I will buy one Magni. At least. But not now, I'll do that once the really really big DAC is up for sale - and within financial reach. After all, I do live in Sweden. Shipping is surprisingly affordable, but it doesn't add up very well with these kind of prices.
In many ways this is a fine fine complementary amp to the slightly impractical Mjolnir. But I have to ask, do Schiit ever intend to please those of us with sensitive ears and sensitive IEMs? This Magni, with that wondrously low output impedance, would be even more wonderful - to us - if it weren't for it's high gain. I'm guessing channel imbalance until it gets louder than I most often want it to be. I get that with my Mjolnir and my Denon 2000s... running single-ended. Maybe I'm just a little crazy for preferring my listening level that low. And buying that kind of loud-loving setup.
Point is, I don't really understand the high gain on this thing. I think you might never use the upper end of the volume pot. This is actually more or less standard on integrated stereo amps, which have headroom for speakers of much higher impedances than I've ever seen used. I don't get this practice. However, headphones comes with wildly varying impedances, which means the volume pot needs to span a larger range of amplifications. Let us do the easiest calculation, can you ever use the full volume pot without the amp clipping?
600 Ohms and 130 milliWatts equates to roughly 8.83 volts, using U² = R*P. Electrics were never my strongest part, but I'm pretty sure that holds.
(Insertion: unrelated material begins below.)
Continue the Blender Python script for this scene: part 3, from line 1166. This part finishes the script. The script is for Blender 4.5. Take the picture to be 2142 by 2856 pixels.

Dividing this by the gain, 5, would mean a signal of 1.77 volts.
And ouch, there goes my argument, this is actually spot on for a reasonably low signal. So, the gain is apparently correct in the easiest sense I could come up with: that in the situation that requires the most gain to drive the amp to clipping (low signal in and high impedance phones), you have just enough movement available on the pot to do that.
( The spec on 300 ohms gives the exact same voltage, the others lower at 7.07 V and 6.20 V - which means lower gain, lower volume setting, before clipping. )
I'm guessing that's a pretty unreasonable SPL though - but I do not know those equations yet. Could someone more knowledgeable elucidate us?
Hmm... I'm wondering if their upcoming monster of an amp will have a gain switch. I'm gonna have even more trouble not buying that one than I have right now not buying the Modi. Schiit.